Where do we draw the line of responsibility for the war after Cheney, Bush, and Rumsfield? What of the other cabinet members who were circumvented but continued to serve in the administration? What of the career service people who knew that there was no connection between Al-Qaeda and Iraq but continued to serve? What of Congress who approved the war and who has been as yet unwilling to cut off the funds for it? What of the media who appeared to be willing handmaidens of the administration’s propaganda? What of us, the American public, who have as yet failed to mount a significant anti-war effort? I do not say this to excuse what I regard as the impeachable offences of the leadership of the current administration, but rather to remind myself that few of us come to the war at this point in time without our own complicities, our failures for what we have done and what we have left undone.
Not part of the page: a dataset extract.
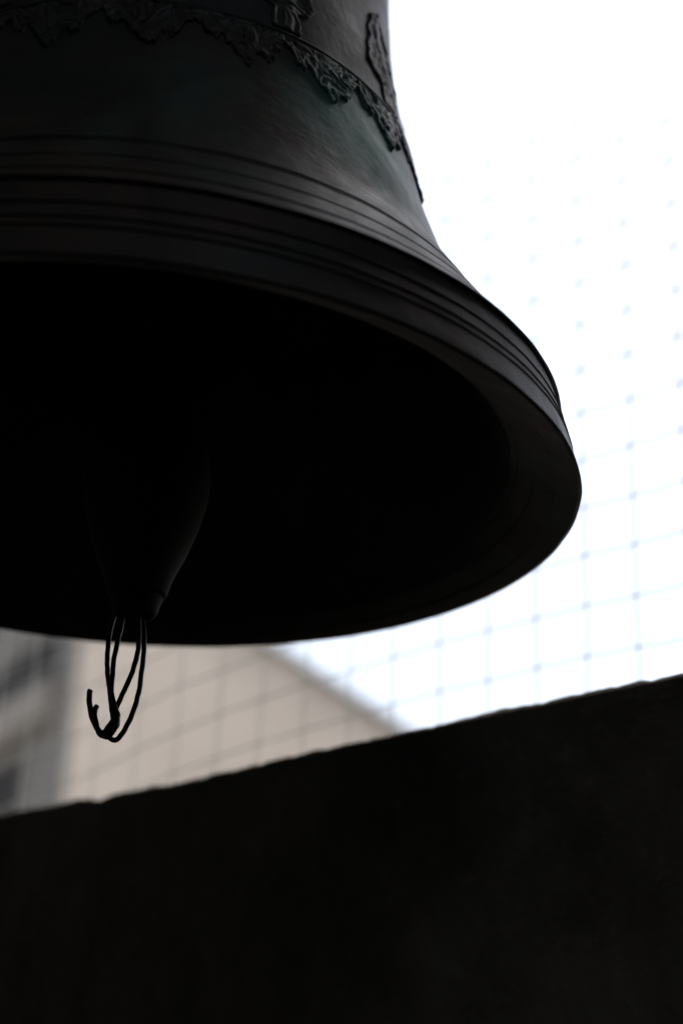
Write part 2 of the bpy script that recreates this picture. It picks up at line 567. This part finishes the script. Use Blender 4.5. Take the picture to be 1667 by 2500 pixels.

As we sat at table yesterday we asked what we, as a small group of citizens out here on the high desert, should be doing to end the war? We are critical of the politicians who put their finger up to test the wind of public opinion and we wondered what we could do to “change the wind.” If we can’t change the wind, what can we do? Be informed, write letters, publish blogs, make telephone calls, visit our elected representatives with our concerns on the multitude of issues that relate to the war? Of course! Do not stay silent in the face of disagreement with family and friends? Agreed! But what more must we do? No one mentioned personal participation in nonviolent actions to protest the war. Are we not at that point yet? Will we ever be? If not us, then who?

Intellectual advocacy for one or another of the ways to get out of the war must—or so it seems to me—be accompanied with the willingness for personal sacrifice to make it happen. Neither pessimism nor cynicism will do anything but allow us to wallow in self-pity. If we are to be the people of “Hope” that presidential candidate Obama has challenged us to be, then we need to embrace not one but both of “Hope’s lovely daughters:” “Anger” at what is that must not be, and “Courage” so that what must be will be. Some of us are pretty good at the “anger,” but I’m not sure about the “courage.”

What are you doing to end the war?

- Milo


Anonymous said...

"What are you doing to end the war?"

I believe we would have the answer if we all simply worked harder at perfecting our souls.

Milo Thornberry said...

You're right. If we worked harder on our souls we wouldn't be so tolerant of war, injustice, and the suffering both bring. Thanks!